- What this task involves: Leaving out the pictures, retype the lines from the beginning of the listing through the line containing "scn.camera = cam".

- Supplied information:
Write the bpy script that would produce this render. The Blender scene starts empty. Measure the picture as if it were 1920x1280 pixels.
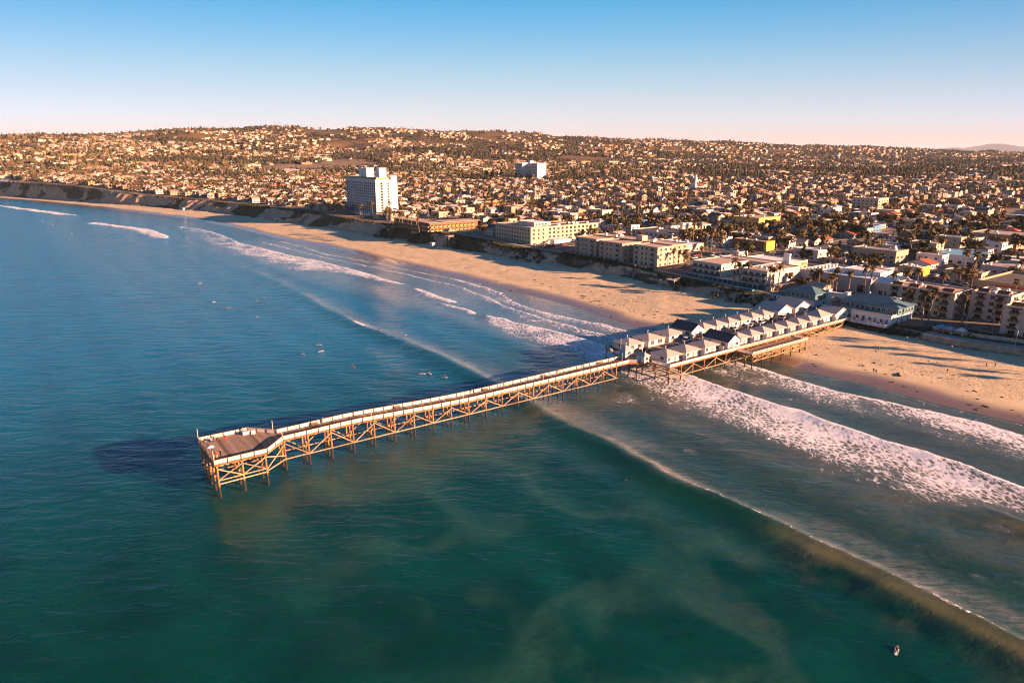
import bpy, math, random
import numpy as np
from mathutils import Vector, Matrix
R = math.radians
rng = np.random.default_rng(7)
random.seed(7)
scn = bpy.context.scene
col = scn.collection

# ---------------------------------------------------------------- camera
CAM_H = 77.0
cam_d = bpy.data.cameras.new("camera")
cam_d.sensor_width = 36.0
cam_d.lens = 24.0
cam_d.clip_start = 1.0
cam_d.clip_end = 90000.0
cam = bpy.data.objects.new("camera", cam_d)
col.objects.link(cam)
PITCH = math.atan(352.0 / 1280.0)
cam.location = (0, 0, CAM_H)
cam.rotation_euler = (math.pi / 2 - PITCH, 0, 0)
scn.camera = cam

# ---------------------------------------------------------------- sky, sun, exposure
SUN_EL, SUN_AZ = 13.5, 112.5          # degrees; azimuth clockwise from +Y
world = bpy.data.worlds.new("World")
scn.world = world
world.use_nodes = True
wn = world.node_tree
wn.nodes.clear()
w_out = wn.nodes.new("ShaderNodeOutputWorld")
w_bg = wn.nodes.new("ShaderNodeBackground")
w_sky = wn.nodes.new("ShaderNodeTexSky")
w_sky.sky_type = 'NISHITA'
w_sky.sun_disc = False
w_sky.sun_elevation = R(SUN_EL)
w_sky.sun_rotation = R(SUN_AZ)
w_sky.altitude = 0
w_sky.air_density = 1.0
w_sky.dust_density = 0.6
w_sky.ozone_density = 2.0
w_hsv = wn.nodes.new("ShaderNodeHueSaturation")
w_hsv.inputs['Saturation'].default_value = 1.0
w_bg.inputs['Strength'].default_value = 0.14        # the tint ramp above is stored at a quarter, so this is 0.07 of the sky
# the clear winter sky: pale and faintly rosy at the horizon, deepening to azure overhead
w_geo = wn.nodes.new("ShaderNodeTexCoord")
w_sep = wn.nodes.new("ShaderNodeSeparateXYZ")
w_rmp = wn.nodes.new("ShaderNodeValToRGB")
w_mul = wn.nodes.new("ShaderNodeMix"); w_mul.data_type = 'RGBA'; w_mul.blend_type = 'MULTIPLY'; w_mul.inputs[0].default_value = 1.0
w_cr = w_rmp.color_ramp
SKY_TINT = [(0.0, (1.33, 1.17, 1.85)), (0.038, (1.22, 1.19, 1.80)), (0.075, (1.09, 1.10, 1.42)), (0.11, (0.86, 1.09, 1.32)), (0.156, (0.46, 1.02, 1.34)), (0.20, (0.14, 0.96, 1.34)), (0.35, (0.20, 0.80, 1.20)), (1.0, (0.20, 0.70, 1.10))]
while len(w_cr.elements) < len(SKY_TINT): w_cr.elements.new(0.5)
for e_, (p_, c_) in zip(w_cr.elements, SKY_TINT):
    e_.position = p_; e_.color = (c_[0] / 4, c_[1] / 4, c_[2] / 4, 1)
wn.links.new(w_geo.outputs['Generated'], w_sep.inputs[0])
w_map = wn.nodes.new("ShaderNodeMapping"); w_map.vector_type = 'NORMAL'; w_map.inputs['Scale'].default_value = (4.0, 1, 1)   # evens out the sideways falloff of the clear sky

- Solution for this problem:
Write the bpy script that would produce this render. The Blender scene starts empty. Measure the picture as if it were 1920x1280 pixels.
import bpy, math, random
import numpy as np
from mathutils import Vector, Matrix
R = math.radians
rng = np.random.default_rng(7)
random.seed(7)
scn = bpy.context.scene
col = scn.collection

# ---------------------------------------------------------------- camera
CAM_H = 77.0
cam_d = bpy.data.cameras.new("camera")
cam_d.sensor_width = 36.0
cam_d.lens = 24.0
cam_d.clip_start = 1.0
cam_d.clip_end = 90000.0
cam = bpy.data.objects.new("camera", cam_d)
col.objects.link(cam)
PITCH = math.atan(352.0 / 1280.0)
cam.location = (0, 0, CAM_H)
cam.rotation_euler = (math.pi / 2 - PITCH, 0, 0)
scn.camera = cam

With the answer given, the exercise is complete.